The second type of mortgage is an interest only mortgage, and the monthly payments on this will be going purely towards the interest, with no amount being paid off the capital sum borrowed. This method does dramatically reduce the monthly payments that need to be made, however the downside to this is that the capital sum borrowed is staying the same month in month out. This means that at the end of the mortgage term, the amount your initially borrowed is still owing, and unless you know you are going to come into a lump sum of money that will allow you to repay this amount in full, then taking an interest only mortgage can be a risky option.
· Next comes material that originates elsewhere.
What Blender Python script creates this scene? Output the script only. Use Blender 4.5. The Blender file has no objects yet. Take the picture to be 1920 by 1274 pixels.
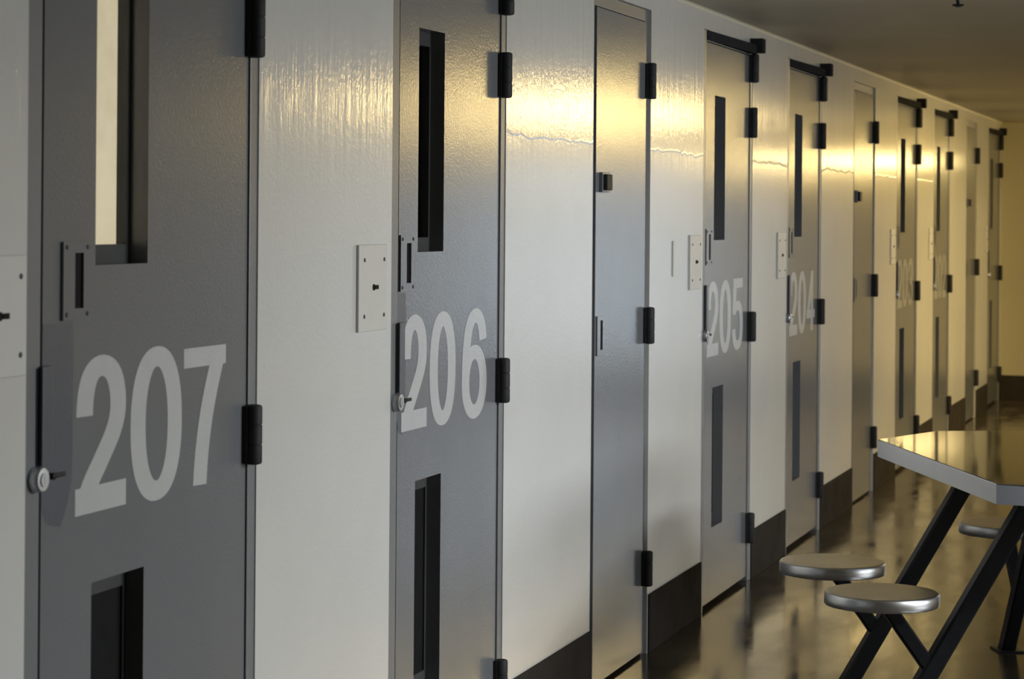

However, many lenders realise that the first few months of home ownership can be an expensive time, and for this reason it is not uncommon to find that they offer interest only payments for a limited amount of time, for example three or six months, meaning you have a little extra free cash to help with things such as furnishing or re-decorating your new home.

There is no right or wrong type of mortgage, and the way you choose to handle your mortgage repayments is purely your choice and should be suited to your current circumstances. The most important factor when choosing your repayment type, particularly when taking out a mortgage after bankruptcy is to be sure you can afford to make them every month.